Steirer-Schwenk zur SPÖ

ÖVP-intern werden momentan keine gewichtigen Befürworter für eine Koalition mit Strache geortet, abgesehen davon, dass Spindelegger selbst mit ihm als Person nicht kann. „Es gibt niemanden, der eine gewisse Stärke hat, der für Strache aufsteht“, schildert ein ÖVP-Insider der „Presse“. Niederösterreichs Landeshauptmann Erwin Pröll, Oberösterreichs Josef Pühringer und Wirtschaftsbund-Chef Christoph Leitl würden nicht mitgehen, „das weiß Spindelegger“.

Ebenfalls ins Gewicht fällt, dass die steirische ÖVP, einst Betreiber von Schwarz-Blau, mittlerweile im Land ganz auf die „Reformpartnerschaft“ mit der SPÖ setzt. Es wäre daher wenig glaubwürdig, nun ausgerechnet Schwarz-Blau als Alternative auf Bundesebene anzupreisen.

Freilich wird ÖVP-intern auch betont, letztlich sei die Frage nach der Regierungskonstellation vom Wahlergebnis, vom Programm und den Personen abhängig. „Es müssen nicht nur die Inhalte passen“, wird in der ÖVP erklärt: „Da tun wir uns mit Strache schwer.“ In der Partei heißt es aber auch, im Gegensatz zur Führung bekundeten Funktionäre weiter Interesse an einer Koalition mit der FPÖ.

Straches kalkulierte Einbindung

Ein hochrangiger ÖVP-Politiker erinnert daran, es habe schon während Schwarz-Blau mit Wiens Obmann Bernhard Görg auch eine Stimme in der Volkspartei gegeben, Strache als Staatssekretär einzubinden. Das Kalkül dahinter: Strache sollte so FPÖ-intern ruhiggestellt werden.

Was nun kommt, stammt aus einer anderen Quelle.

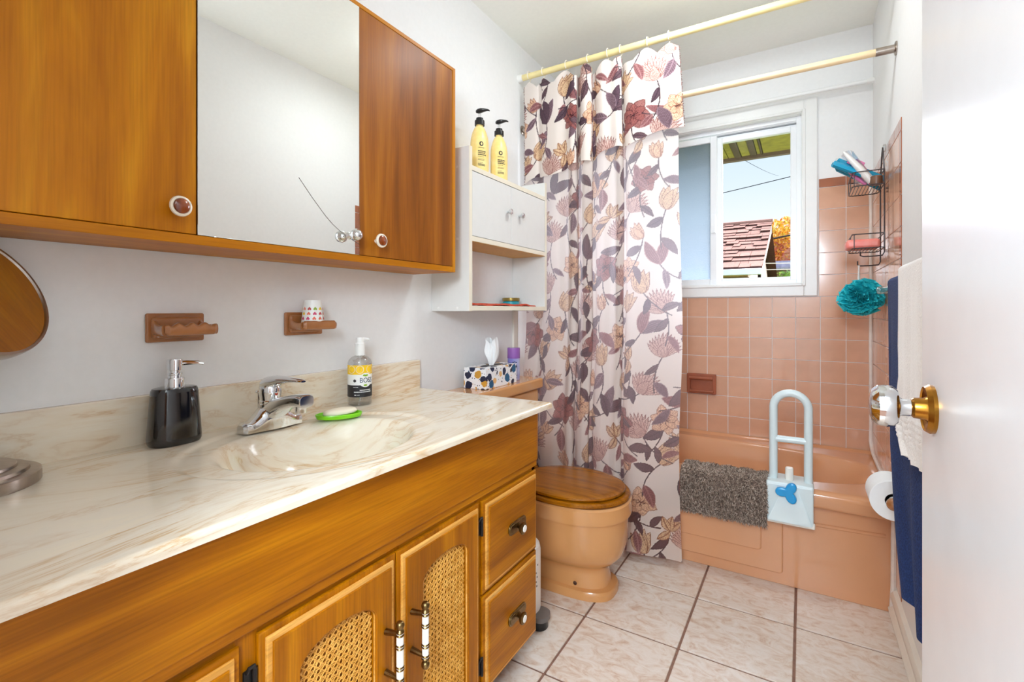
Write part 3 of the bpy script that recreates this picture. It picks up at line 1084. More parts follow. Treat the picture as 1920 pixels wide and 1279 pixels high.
def layered(g, loops_fn, x):
    """three stepped layers with routed edges"""
    for inset, h0, h1, bv in ((0, 0, .009, .003), (.010, .008, .0145, .0025), (.019, .013, .0185, .003)):
        g.flat(loops_fn(inset), h1 - h0, face_x(x + h0), bv, 1 if inset == .010 else 0)
    return g

def drawer(y0, y1, z0, z1, pull=True):
    g = layered(Geo(), lambda i: [[(y0 + i, z0 + i), (y1 - i, z0 + i), (y1 - i, z1 - i), (y0 + i, z1 - i)]], FX)
    d = part('drawer', g, [M['oak_y'], M['oak_edge']], van)
    if pull:
        yc, zc = (y0 + y1) / 2, (z0 + z1) / 2 + .002
        X0 = FX + .0185
        pl = Geo().flat([rrect(yc - .036, yc + .060, zc - .0165, zc + .0165, .0164, 6)], .004, face_x(X0), .0012)
        pl.flat([rrect(yc - .031, yc + .055, zc - .0115, zc + .0115, .0114, 6)], .0055, face_x(X0), .0012)
        pl.tube([(X0 + .004, yc + .014, zc), (X0 + .020, yc + .004, zc)], [.008, .0065], 12)
        h = part('pull', pl, M['brass_old'], d)
        part('pull_knob', Geo().lathe([(.006, 0), (.013, .003), (.0165, .008), (.0165, .012), (.0125, .0145), (.0, .0145)], (X0 + .016, yc + .004, zc), 28, 'X'), M['brass_old'], d)
        part('pull_inlay', Geo().lathe([(.010, 0), (.009, .0018), (.0, .0024)], (X0 + .0302, yc + .004, zc), 24, 'X'), M['porcelain'], d, 'white ceramic button')
    return d
drawer(1.026, 1.317, .345, .586)
drawer(1.026, 1.317, .088, .338)
drawer(.112, .400, .345, .586)
drawer(.112, .400, .088, .338)

def cane_door(y0, y1, z0, z1, st0, st1, handle_y):
    """door with an arched opening; st0, st1: stile widths"""
    a0, a1 = y0 + st0, y1 - st1
    spring = .492
    rise = .036
    def opening(grow):
        n = 14
        pts = [(a0 - grow, z0 + .05 - grow), (a1 + grow, z0 + .05 - grow)]
        w = (a1 - a0) / 2 + grow
        cyy = (a0 + a1) / 2
        for i in range(n + 1):
            t_ = math.pi * i / n
            pts.append((cyy + w * math.cos(t_), spring + (rise + grow) * math.sin(t_)))
        return pts
    g = Geo()
    for inset, h0, h1, bv in ((0, 0, .009, .003), (.010, .008, .0145, .0025), (.019, .013, .0185, .0025)):
        g.flat([[(y0 + inset, z0 + inset), (y1 - inset, z0 + inset), (y1 - inset, z1 - inset), (y0 + inset, z1 - inset)], opening(0)], h1 - h0, face_x(FX + h0), bv, 1 if inset == .010 else 0)
    d = part('door', g, [M['oak_z'], M['oak_edge']], van)
    # cane: backing and woven strands
    part('cane_backing', Geo().flat([opening(.001)], .003, face_x(FX + .0005)), M['cane_back'], d)
    g = Geo()
    X0 = FX + .0062
    pit = .0118
    def inside(y, z):
        if z < z0 + .05 or y < a0 or y > a1: return False
        if z <= spring: return True
        q = (y - (a0 + a1) / 2) / ((a1 - a0) / 2)
        return abs(q) < 1 and z < spring + rise * math.sqrt(1 - q * q)
    def strand(P, wid, ph, amp, lift):
        """flat strand along points, waving over and under"""
        run = []
        def flush():
            if len(run) > 1:
                V, F = [], []
                for i, (y, z, dy, dz, x) in enumerate(run):
                    V += [(x, y - dz * wid, z + dy * wid), (x + .0009, y, z), (x, y + dz * wid, z - dy * wid)]
                    if i:
                        k = 3 * i
                        F += [(k - 3, k - 2, k + 1, k), (k - 2, k - 1, k + 2, k + 1)]
                g.add(V, F)
            run.clear()
        for i in range(len(P)):
            y, z = P[i]
            p, q = P[max(i - 1, 0)], P[min(i + 1, len(P) - 1)]
            dy, dz = q[0] - p[0], q[1] - p[1]
            L = math.hypot(dy, dz); dy /= L; dz /= L
            if inside(y, z):
                run.append((y, z, dy, dz, X0 + lift + amp * math.cos(ph + i * math.pi / 2)))
            else:
                flush()
        flush()
    ny = int((a1 - a0) / pit) + 2
    nz = int((z1 - z0) / pit) + 2
    st = pit / 2
    for k in range(ny):
        for o_ in (-.0016, .0016):
            y = a0 + k * pit + o_
            strand([(y, z0 + .05 + st * i) for i in range(2 * nz)], .0010, k * math.pi, .0010, 0)
    for k in range(nz):
        for o_ in (-.0016, .0016):
            z = z0 + .05 + k * pit + o_
            strand([(a0 + st * i, z) for i in range(2 * ny)], .0010, k * math.pi + math.pi / 2, .0010, .0006)
    for k in range(-nz, ny + nz):
        for sg in (1, -1):
            P = [(a0 + k * pit + pit / 2 + sg * st * i, z0 + .05 + st * i) for i in range(2 * nz)]
            strand(P, .0012, k * math.pi, .0009, .0016)
    part('cane', g, M['cane'], d, 'woven cane webbing', smooth=60, kind='stuff')
    # handle
    HX, hz0, hz1 = FX + .052, .343, .482
    hg = Geo().tube([(HX, handle_y, hz0 + .01), (HX, handle_y, hz1 - .01)], .004, 10)
    for s, zz in ((1, hz1), (-1, hz0)):
        hg.ball((HX, handle_y, zz - s * .009), .0088, 10)
        hg.lathe([(.004, 0), (.0066, .003), (.0084, .006), (.0066, .009), (.0084, .012), (.0066, .015), (.005, .017)], (HX, handle_y, zz - s * .016 - (.017 if s > 0 else 0)), 20)
        hg.lathe([(.0066, 0), (.0086, .003), (.0068, .0055), (.0086, .008), (.0066, .011)], (HX, handle_y, zz - s * .049 - .0055), 20)
        hg.tube([(FX + .018, handle_y - .004, zz - s * .030), (HX, handle_y, zz - s * .026)], [.006, .0045], 10)
    part('handle', hg, M['brass_old'], d, 'antique brass handle')
    part('handle_grip', Geo().lathe([(.0068, 0), (.0072, .02), (.0072, hz1 - hz0 - .06), (.0068, hz1 - hz0 - .04)], (HX, handle_y, hz0 + .02), 20), M['porcelain'], d, 'white ceramic grip')
    return d
cane_door(.428, .716, .088, .588, .066, .060, .684)
cane_door(.719, 1.010, .088, .588, .070, .058, .757)
for y, z in ((.417, .52), (.417, .16), (1.018, .52), (1.018, .16)):
    g = Geo().box(FX, FX + .006, y - .009, y + .006, z - .02, z + .02, .002).tube([(FX + .008, y + .006, z - .022), (FX + .008, y + .006, z + .022)], .004, 10)
    g.tube([(FX + .006, y - .005, z + .018), (FX + .010, y - .004, z + .026), (FX + .010, y + .004, z + .026), (FX + .008, y + .006, z + .018)], .003, 8)
    part('hinge', g, M['iron'], van)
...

Strache selbst hat am Dienstag in der „ZiB 2“ behauptet, Schüssel habe ihm nach der Wahl 2006, als die SPÖ Platz eins eroberte, einen Vizekanzlerposten und fünf Ministerämter angeboten. Der damalige ÖVP-Generalsekretär Reinhold Lopatka versichert der „Presse“: „Ich halte das für ausgeschlossen.“ Es sei allen klar gewesen, dass es zur Koalition mit der SPÖ komme. Schüssel habe sehr gut verhandelt. So ging das Finanzministerium etwa an die ÖVP. Und für eine Mehrheit wäre ein schwarz-blau-oranges Bündnis nötig gewesen.

Aus anderer ÖVP-Quelle war zu erfahren, es habe zwei „Sondierungsgespräche“ mit allen gegeben, ob eine Dreierkoalition möglich wäre – ohne Erfolg. Es habe daher nur ein ÖVP-Verhandlungsmandat mit der SPÖ gegeben.

Auf einen Blick

Kärnten und die Ermittlungen der Justiz gegen mehrere führende Landespolitiker führen jetzt zu verstärkten Spannungen zwischen ÖVP und FPÖ auf Bundesebene. FPÖ-Chef Heinz-Christian Strache sieht bei der ÖVP die Hauptschuld für Korruptionsvorwürfe. ÖVP-Generalsekretär Hannes Rauch betont, seine Partei habe intern, anders als die Blauen, aufgeräumt.